Consumer safeguards limiting the amount monthly payments on an adjustable rate mortgage may change during the life on the mortgage. CAPS are usually only seen on Adjustable Rate Mortgages (ARMs)

Common CAP's for your ARM would be 2/2/6 which your mortgage will adjust up to 2% for the first adjustment, up to 2% for each adjustment afterwards & a maximum of 6% over the life of the loan.
The 2/2/6 CAP's are most common on 5/1, 7/1 & 10/1 ARM's.

Caps can apply to both the interest rate and the monthly payment amount. On the popular Option ARM loans, the payments normally have a yearly cap of 7.5% for the first five years. That means the payment can adjust no more than 7.5% of the previous year's payment.

Caps are a very important protection for the consumer and need to be considered when looking at ARM loan programs.

A CAP is a restriction put on adjustments that will change the interest rate or payments, such as the annual cap on an adjustable rate loan (ARM) or the cap on a rate over the life of the loan.

In some cases the caps aply to the increase OR the decrease of the interest rate. There is also a Floor rate assocciated with Adjustable Rate programs. A Floor rate is the lowest the rate is allowed to adjust and is usually equal to the Margin.
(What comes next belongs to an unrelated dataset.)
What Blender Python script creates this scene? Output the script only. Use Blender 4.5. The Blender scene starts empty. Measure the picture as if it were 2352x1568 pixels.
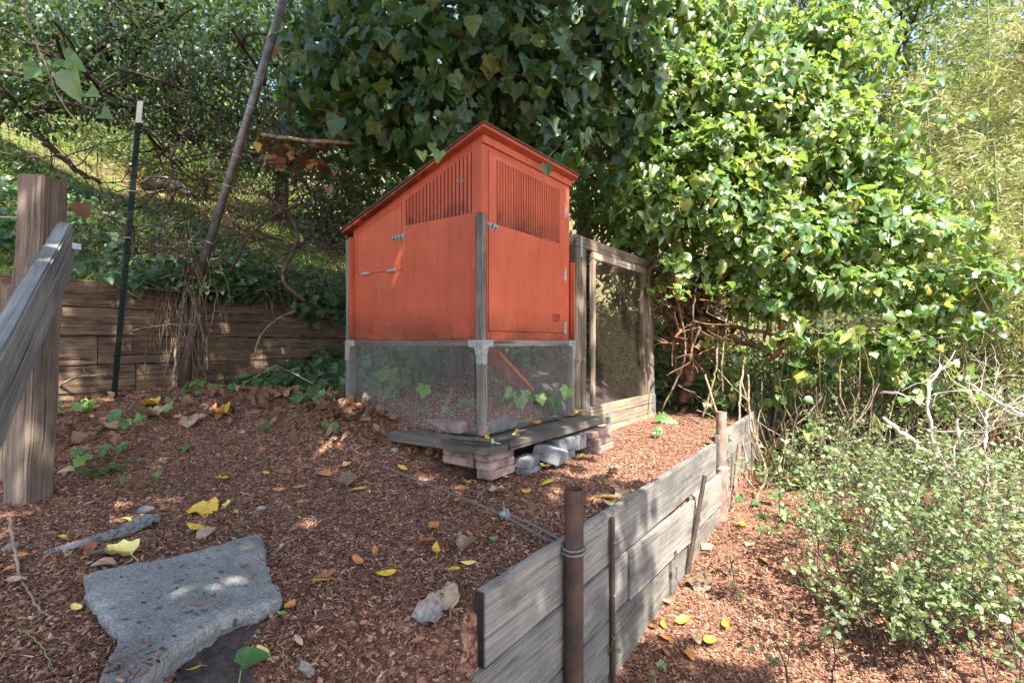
import bpy, bmesh, math, random
import numpy as np
from mathutils import Vector, Matrix, Quaternion
R = random.Random(7); NR = np.random.default_rng(11)
SC = bpy.context.scene; COL = SC.collection
# ------------------------------------------------------------------ camera, sky, sun, exposure
TH = math.radians(35.34); CT, ST = math.cos(TH), math.sin(TH); CH = 0.8
cd = bpy.data.cameras.new('camera'); cd.sensor_width = 36; cd.lens = 18; cd.clip_end = 400; cd.clip_start = 0.05
cam = bpy.data.objects.new('camera', cd); COL.objects.link(cam)
cam.location = (0, 0, CH); cam.rotation_euler = (math.radians(90), 0, TH); SC.camera = cam
SUN = Vector((0.50, -0.27, 0.84)).normalized()
W = bpy.data.worlds.new('World'); SC.world = W; W.use_nodes = True
wt = W.node_tree; bg = wt.nodes['Background']; sk = wt.nodes.new('ShaderNodeTexSky'); sk.sky_type = 'NISHITA'
sk.sun_disc = False; sk.sun_elevation = math.asin(SUN.z); sk.sun_rotation = math.atan2(SUN.x, SUN.y)
sk.dust_density = 2.0; sk.ozone_density = 0.6
wt.links.new(sk.outputs[0], bg.inputs[0]); bg.inputs[1].default_value = 0.15
sl = bpy.data.lights.new('sun', 'SUN'); sl.energy = 5.0; sl.angle = math.radians(0.53); sl.color = (1, 0.94, 0.84)
so = bpy.data.objects.new('sun', sl); COL.objects.link(so); so.rotation_euler = SUN.to_track_quat('Z', 'Y').to_euler(); so.location = (3, -2, 9)
SC.view_settings.view_transform = 'Standard'; SC.view_settings.look = 'None'
SC.view_settings.exposure = 1.8; SC.view_settings.gamma = 1
SC.cycles.use_denoising = True; SC.cycles.max_bounces = 8; SC.cycles.diffuse_bounces = 4
SC.cycles.transmission_bounces = 6; SC.cycles.sample_clamp_indirect = 6

# ------------------------------------------------------------------ places
def at(px, py, D):
    a = (px - 1176) / 1176 * D
    return Vector((CT * a - ST * D, ST * a + CT * D, CH + (784 - py) / 1176 * D))
def ss(a, b, t):
    t = np.clip((t - a) / (b - a), 0, 1); return t * t * (3 - 2 * t)
def bumps(x, y):
    return (0.012 * np.sin(3.1 * x + 1.7 * y + 1) * np.sin(2.3 * y - 1.1 * x) + 0.006 * np.sin(7.3 * x + 2) * np.sin(8.1 * y + 1.3 * x)
            + 0.003 * np.sin(17 * x + 3 * y) * np.sin(19 * y - 5 * x))
SLABC = at(430, 1500, 1.30)
def H(x, y):
    x = np.asarray(x, float); y = np.asarray(y, float)
    D = -ST * x + CT * y
    up = 0.34 * ss(2.5, 4.4, D) * ss(-1.9, -2.8, x) + 0.035 * ss(1.3, 2.2, y) * ss(-1.2, -1.6, x) + .11 * ss(-1.8, -2.35, x) * ss(1.65, 2.12, y) * ss(-3.6, -3.0, x)
    lo = -0.72 + 0.17 * ss(2.0, 4.0, y) + 0.25 * ss(5, 11, y) + 0.03 * np.clip(x - 3, 0, 30)
    g = ss(-1.40, -0.45, x) * (1 - ss(0.95, 1.28, y))
    t = np.where(x < -0.985, g, np.where(y > 1.12, 1.0, g))
    far = ss(4.6, 6.5, y) * ss(-3.0, -0.985, x)
    t = np.maximum(t, 0 * far)
    b = np.where((x > -1.06) & (x < -0.9), 0.3, 1.0)
    pit = 0.028 * np.exp(-((x + 1.48) ** 2 + (y - 0.66) ** 2) / 0.05)
    return up * (1 - t) + lo * t + bumps(x, y) * b - pit
def on_ground(px, py, lift=0.0):
    lo, hi = 0.3, 60.0
    for D in np.concatenate([np.arange(0.7, 8, 0.02), np.arange(8, 40, 0.2)]):
        p = at(px, py, D)
        if p.z <= float(H(p.x, p.y)) + lift: return Vector((p.x, p.y, float(H(p.x, p.y)) + lift))
    return at(px, py, 6)
def gnormal(x, y, e=0.03):
    return Vector((float(H(x - e, y) - H(x + e, y)), float(H(x, y - e) - H(x, y + e)), 2 * e)).normalized()

# ------------------------------------------------------------------ object helpers
def tag(o, label=None, cat=None, group=None, kind=None):
    if label: o['label'] = label
    if cat: o['category'] = cat
    if group: o['group'] = group
    if kind: o['kind'] = kind
    return o
def thing(name, loc, label, cat, group=None, rz=0):
    o = bpy.data.objects.new(name, None); COL.objects.link(o); o.location = loc; o.rotation_euler.z = rz
    o.empty_display_size = 0.1
    return tag(o, label, cat, group)
def PM(o):
    m = o.matrix_basis.copy()
    if o.parent is not None: m = PM(o.parent) @ o.matrix_parent_inverse @ m
    return m
def link(name, me, parent=None, mat=None, mw=None):
    o = bpy.data.objects.new(name, me); COL.objects.link(o)
    if mat is not None and len(me.materials) == 0: me.materials.append(mat)
    if mw is not None: o.matrix_basis = mw
    if parent is not None:
        o.parent = parent; o.matrix_parent_inverse = PM(parent).inverted()
    return o
def mesh_np(name, V, F, smooth=False):
    """V (n,3), F (m,k) all faces with k corners"""
    me = bpy.data.meshes.new(name); V = np.asarray(V, np.float32); F = np.asarray(F, np.int32)
    me.vertices.add(len(V)); me.vertices.foreach_set('co', V.ravel())
    k = F.shape[1]; me.loops.add(F.size); me.loops.foreach_set('vertex_index', F.ravel())
    me.polygons.add(len(F)); me.polygons.foreach_set('loop_start', np.arange(0, F.size, k, dtype=np.int32))
    if smooth: me.polygons.foreach_set('use_smooth', np.ones(len(F), bool))
    me.update(calc_edges=True); return me
class MB:
    def __init__(s): s.v = []; s.f = []
    def add(s, v, f):
        n = len(s.v); s.v += [tuple(p) for p in v]; s.f += [tuple(i + n for i in q) for q in f]
    def box(s, a, b, rot=None, piv=None):
        (x0, y0, z0), (x1, y1, z1) = a, b
        v = [Vector(p) for p in ((x0,y0,z0),(x1,y0,z0),(x1,y1,z0),(x0,y1,z0),(x0,y0,z1),(x1,y0,z1),(x1,y1,z1),(x0,y1,z1))]
        if rot is not None: v = [piv + rot @ (p - piv) for p in v]
        s.add(v, [(0,3,2,1),(4,5,6,7),(0,1,5,4),(1,2,6,5),(2,3,7,6),(3,0,4,7)])
    def prism(s, pts, d):
        """planar polygon pts (ccw seen from outside) pushed back by vector d"""
        n = len(pts); d = Vector(d); v = [Vector(p) for p in pts] + [Vector(p) + d for p in pts]
        s.add(v, [tuple(range(n)), tuple(range(2*n-1, n-1, -1))] + [(i, i+n, (i+1) % n + n, (i+1) % n) for i in range(n)])
    def cyl(s, p0, p1, r0, r1=None, n=12, cap=True):
        r1 = r0 if r1 is None else r1; p0 = Vector(p0); p1 = Vector(p1); q = (p1 - p0).to_track_quat('Z', 'Y')
        v = [p0 + q @ Vector((math.cos(a)*r0, math.sin(a)*r0, 0)) for a in [2*math.pi*i/n for i in range(n)]]
        v += [p1 + q @ Vector((math.cos(a)*r1, math.sin(a)*r1, 0)) for a in [2*math.pi*i/n for i in range(n)]]
        f = [(i, (i+1) % n, (i+1) % n + n, i+n) for i in range(n)]
        if cap: f += [tuple(range(n-1, -1, -1)), tuple(range(n, 2*n))]
        s.add(v, f)
    def tube(s, pts, r, n=6, cap=True):
        pts = [Vector(p) for p in pts]; rs = r if isinstance(r, (list, tuple)) else [r]*len(pts)
        up = Vector((0.13, 0.07, 1)).normalized(); v = []; m = len(pts)
        for i, p in enumerate(pts):
            t = (pts[min(i+1, m-1)] - pts[max(i-1, 0)])
            t = t.normalized() if t.length > 1e-9 else Vector((0,0,1))
            a = t.cross(up)
            if a.length < 0.05: a = t.cross(Vector((1, 0, 0)))
            a.normalize(); b = t.cross(a)
            v += [p + (a*math.cos(2*math.pi*k/n) + b*math.sin(2*math.pi*k/n))*rs[i] for k in range(n)]
        f = [(i*n+k, i*n+(k+1) % n, (i+1)*n+(k+1) % n, (i+1)*n+k) for i in range(m-1) for k in range(n)]
        if cap and m > 1: f += [tuple(range(n-1, -1, -1)), tuple(range((m-1)*n, m*n))]
        s.add(v, f)
    def mesh(s, name='m', smooth=False):
        me = bpy.data.meshes.new(name); me.from_pydata(s.v, [], s.f)
        if smooth: me.polygons.foreach_set('use_smooth', [True]*len(me.polygons))
        me.update(); return me
    def build(s, name, mat, parent=None, smooth=False, bevel=0, mw=None):
        me = s.mesh(name, smooth)
        if bevel:
            bm = bmesh.new(); bm.from_mesh(me)
            bmesh.ops.bevel(bm, geom=bm.edges[:], offset=bevel, segments=1, affect='EDGES', clamp_overlap=True)
            bm.to_mesh(me); bm.free()
        return link(name, me, parent, mat, mw)
def origin_to(o, c):
    """move a world-built mesh's origin to c"""
    c = Vector(c); o.data.transform(Matrix.Translation(-c)); o.matrix_basis = Matrix.Translation(c) @ o.matrix_basis; return o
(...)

Consult with your mortgage professional to find out what types of CAPS your adjustable rate mortgage is going to have. A 1% or 2% Cap is a very common annual cap placed on adjustable rate mortgages and a 5% or 6% cap are very common lifetime (life of the loan) caps placed on adjustable rate mortgages. These caps mean that the rates can not adjust up or down any more than these percentage increments at their given adjustment periods.

Loans such as the Pay Option ARM loans usually have LTV (Loan to Value) CAPS also. Because these types of loans can incur negative amortization (where your loan balance goes up instead of down), usually the lenders will place Loan to Value restrictions (CAPS) on how high your loan balance can increase before they no longer allow the negative amortization to continue to occur. Many lenders will cap the loan balance from ever going higher than 110% of your homes value.

You can see how the caps will effect the payment on the truth in lending. Keep in mind that the changes are calculate at today’s rates and are subject to change in the future.